I pulled on them and stretched them and generally tormented
the ribbons until time stood still on this clock, for good.
So I yanked the ribbons of numbers all the way out.
Now I had a tinny-sounding radio with a flashlight on top. I
put the casing back together, and, oh my, what is this?
Without the stenciled ribbons to block most of the beam, the
bulb projects a perfect circle of light onto the ceiling, a circle
that is remarkably similar in size to the Blue Marble, and, here we
go again! Remove poster
from wall, get tape, stand on bed, can’t reach the ceiling stably
enough, move the bed, get stepladder, climb ladder with tape and poster,
struggle, but eventually successfully tape poster to ceiling, carefully,
to last.
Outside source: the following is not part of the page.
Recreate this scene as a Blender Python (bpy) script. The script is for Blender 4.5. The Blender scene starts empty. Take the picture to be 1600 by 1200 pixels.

Remove ladder, reposition bed, place thin book under edge
of the alarm clock and adjust arrangement until the beam shines directly
on Earth. It doesn’t look like much right now.
It’s too bright in here.
But tonight. That
night, I lay in bed awake. My
eyes were fixed on the big picture, Planet Earth, as it hung on my
ceiling as if in space, with blackness everywhere except for directly
on the blue marble, lit by the alarm clock’s solar rays, my brain
convincing itself into space. I was shuffling a deck of cards on my
chest, end to end, without looking, finishing with a perfect brick
of plastic every time. Staring at the Blue Marble seemed to help me see things better. If my vision got too narrowly focused, if I got too carried away, with a thing, or an event, or a game, I always had the Blue Marble, waiting for me at night, to bring me back to earth. Now, the alarm clock is long gone, and the cards didn’t really stand a chance of surviving an entire adolescence. But thanks to cardboard tubes, I still have that poster of Earth. It’s buried in the basement somewhere, but never too far out of mind. I’m going to go dig it out right now, to get another glimpse at just how small the big picture is.